Macrospin resonance and giant magnetoimpedance effect in Fe3O4 nanoparticles observed at high frequency and low magnetic field

In the present work we report the spin resonance and giant magnetoimpedance(GMI) effect in cold pressed Fe3O4 measured with a copper stripcoil at high frequency and low magnetic fields. The AC magnetoresistance of bulk Fe3O4 was measured at room temperature using an impedance analyzer by applying frequencies of the order of 100 Hz to 5.5 MHz. The high frequency AC magnetoresistance and magnetic field derivative of the electromagnetic power absorbed (dP/dH) were measured indirectly via the stripcoil for frequencies from 10 kHz to 18 GHz, as the DC magnetic field was swept from 0 to 500 G. A giant low-field AC positive magnetoresistance (~44%) was found in a magnetic field of 105 G at 1.5 GHz. The investigation inferred that magnetic field dependence of the electrical resistance in cold pressed Fe3O4 is due to spin current driven effects.

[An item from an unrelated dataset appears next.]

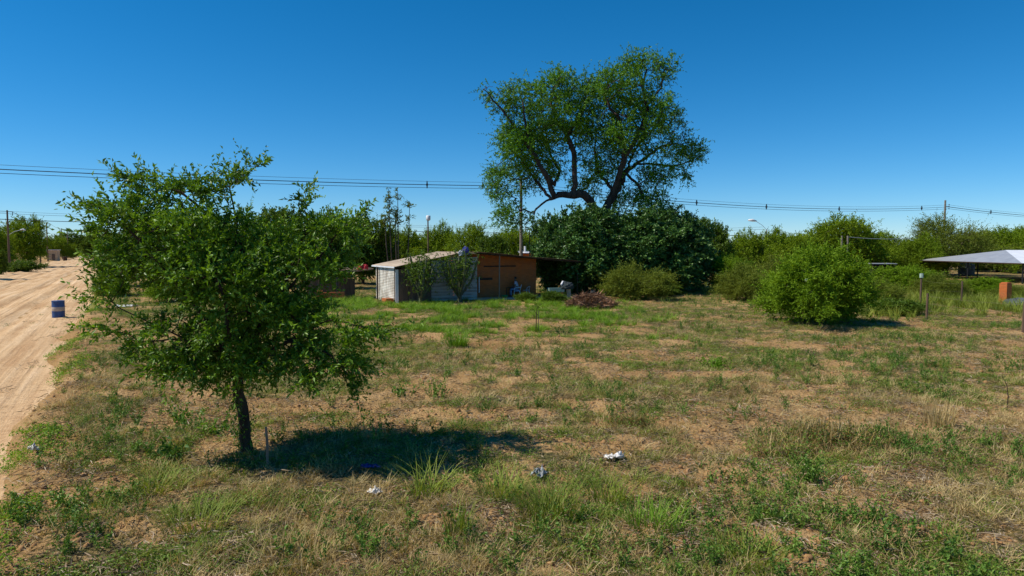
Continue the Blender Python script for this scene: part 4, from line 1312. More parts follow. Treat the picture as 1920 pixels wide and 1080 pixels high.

An abrupt increase in the value of MR was observed at a particular applied DC magnetic field and a shift in position of the resonance field of the stripcoil indicated the generation of spin current, established by Kittle’s theory of spin wave propagation. These observations provide a basis to develop a low field high frequency spinwave devices using the Fe3O4 nanoparticles.